The three main keys that really resinated with me after reading Jonathan Bate's criticism of Mary Shelly's Frankenstein were as follows:
-First, was the fact that Bate drew a connection between Frankenstein's creature, and the novel's narrator, Robert Walton. Bate says that Walton will always be a "wonderer" or an "alien,"and the monster obviously has the same afflictions. This was a new connection that I hadn't thought to make, and I found that very interesting.
-Another observation Bate made was that the first sighting of both the creature and Dr. Frankenstein himself were made by Robert Walton. This allowed for an interesting juxtaposition. Walton and his crew first saw the beast, who was large and brute-like. Frankenstein on the other hand, from first glance even, seemed sophisticated and educated. This set up the whole premise for the book-Frankenstein versus the beast.
- Finally, Bate basically says that Frankenstein's beast has no chance of success from his creation. He says that the evolution of human institutions goes as such: "first the forests, after that the huts, then the villages, next the cities, and finally the academies'." Since, though, the beast was born as the creation of Frankenstein and the academies', the creature has nowhere to go but down. The monster never had a chance.

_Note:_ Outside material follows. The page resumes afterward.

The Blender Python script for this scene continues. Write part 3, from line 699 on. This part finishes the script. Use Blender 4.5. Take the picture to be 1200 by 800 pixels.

The criticism that Jonathan Bate lays out made me think of the book from many new angles that I hadn't before. He made me see the monster in a new light. I still do not feel any sympathy for Frankenstein's creation, but I see how he was set up for failure. I also see how Dr. Frankenstein committed transgressions against the monster and the human condition. The original sin from the novel was committed by Frankenstein himself, and that was his trying to "cheat death through knowledge instead of intercourse."